STATED EXERCISE ▸
Without altering anything, output the material below.

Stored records
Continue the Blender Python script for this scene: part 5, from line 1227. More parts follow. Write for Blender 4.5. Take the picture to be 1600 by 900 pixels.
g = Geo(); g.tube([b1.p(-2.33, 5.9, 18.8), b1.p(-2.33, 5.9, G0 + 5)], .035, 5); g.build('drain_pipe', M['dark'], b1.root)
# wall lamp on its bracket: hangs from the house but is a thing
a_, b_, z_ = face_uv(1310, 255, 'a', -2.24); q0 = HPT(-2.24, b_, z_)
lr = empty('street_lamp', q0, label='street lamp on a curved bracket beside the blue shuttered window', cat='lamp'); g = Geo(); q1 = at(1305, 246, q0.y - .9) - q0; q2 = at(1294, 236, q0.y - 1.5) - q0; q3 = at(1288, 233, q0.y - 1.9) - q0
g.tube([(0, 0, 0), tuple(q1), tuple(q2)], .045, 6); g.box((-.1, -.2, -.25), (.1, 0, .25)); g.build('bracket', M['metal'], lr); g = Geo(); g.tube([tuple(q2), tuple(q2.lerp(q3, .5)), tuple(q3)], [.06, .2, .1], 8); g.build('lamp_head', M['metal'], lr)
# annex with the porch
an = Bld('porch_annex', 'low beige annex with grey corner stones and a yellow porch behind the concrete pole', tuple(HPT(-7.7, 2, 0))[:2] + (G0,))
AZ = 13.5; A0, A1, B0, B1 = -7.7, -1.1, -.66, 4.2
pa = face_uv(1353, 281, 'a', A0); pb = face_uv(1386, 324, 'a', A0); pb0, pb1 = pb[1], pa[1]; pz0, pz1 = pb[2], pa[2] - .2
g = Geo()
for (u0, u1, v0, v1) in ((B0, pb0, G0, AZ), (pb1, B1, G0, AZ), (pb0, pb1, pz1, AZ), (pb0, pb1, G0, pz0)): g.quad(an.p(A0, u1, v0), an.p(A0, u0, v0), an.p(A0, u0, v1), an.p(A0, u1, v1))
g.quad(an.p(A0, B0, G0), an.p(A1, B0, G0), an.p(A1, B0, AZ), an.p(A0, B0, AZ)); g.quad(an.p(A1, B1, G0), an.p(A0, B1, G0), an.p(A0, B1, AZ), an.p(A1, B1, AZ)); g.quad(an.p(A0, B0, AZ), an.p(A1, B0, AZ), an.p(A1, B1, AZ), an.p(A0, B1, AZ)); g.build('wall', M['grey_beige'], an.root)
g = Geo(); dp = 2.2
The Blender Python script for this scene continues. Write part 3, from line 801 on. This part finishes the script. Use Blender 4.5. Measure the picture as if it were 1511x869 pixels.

CORRECT ANSWER ▸
Continue the Blender Python script for this scene: part 5, from line 1227. More parts follow. Write for Blender 4.5. Take the picture to be 1600 by 900 pixels.
g = Geo(); g.tube([b1.p(-2.33, 5.9, 18.8), b1.p(-2.33, 5.9, G0 + 5)], .035, 5); g.build('drain_pipe', M['dark'], b1.root)
# wall lamp on its bracket: hangs from the house but is a thing
a_, b_, z_ = face_uv(1310, 255, 'a', -2.24); q0 = HPT(-2.24, b_, z_)
lr = empty('street_lamp', q0, label='street lamp on a curved bracket beside the blue shuttered window', cat='lamp'); g = Geo(); q1 = at(1305, 246, q0.y - .9) - q0; q2 = at(1294, 236, q0.y - 1.5) - q0; q3 = at(1288, 233, q0.y - 1.9) - q0
g.tube([(0, 0, 0), tuple(q1), tuple(q2)], .045, 6); g.box((-.1, -.2, -.25), (.1, 0, .25)); g.build('bracket', M['metal'], lr); g = Geo(); g.tube([tuple(q2), tuple(q2.lerp(q3, .5)), tuple(q3)], [.06, .2, .1], 8); g.build('lamp_head', M['metal'], lr)
# annex with the porch
an = Bld('porch_annex', 'low beige annex with grey corner stones and a yellow porch behind the concrete pole', tuple(HPT(-7.7, 2, 0))[:2] + (G0,))
AZ = 13.5; A0, A1, B0, B1 = -7.7, -1.1, -.66, 4.2
pa = face_uv(1353, 281, 'a', A0); pb = face_uv(1386, 324, 'a', A0); pb0, pb1 = pb[1], pa[1]; pz0, pz1 = pb[2], pa[2] - .2
g = Geo()
for (u0, u1, v0, v1) in ((B0, pb0, G0, AZ), (pb1, B1, G0, AZ), (pb0, pb1, pz1, AZ), (pb0, pb1, G0, pz0)): g.quad(an.p(A0, u1, v0), an.p(A0, u0, v0), an.p(A0, u0, v1), an.p(A0, u1, v1))
g.quad(an.p(A0, B0, G0), an.p(A1, B0, G0), an.p(A1, B0, AZ), an.p(A0, B0, AZ)); g.quad(an.p(A1, B1, G0), an.p(A0, B1, G0), an.p(A0, B1, AZ), an.p(A1, B1, AZ)); g.quad(an.p(A0, B0, AZ), an.p(A1, B0, AZ), an.p(A1, B1, AZ), an.p(A0, B1, AZ)); g.build('wall', M['grey_beige'], an.root)
g = Geo(); dp = 2.2
The Blender Python script for this scene continues. Write part 3, from line 801 on. This part finishes the script. Use Blender 4.5. Measure the picture as if it were 1511x869 pixels.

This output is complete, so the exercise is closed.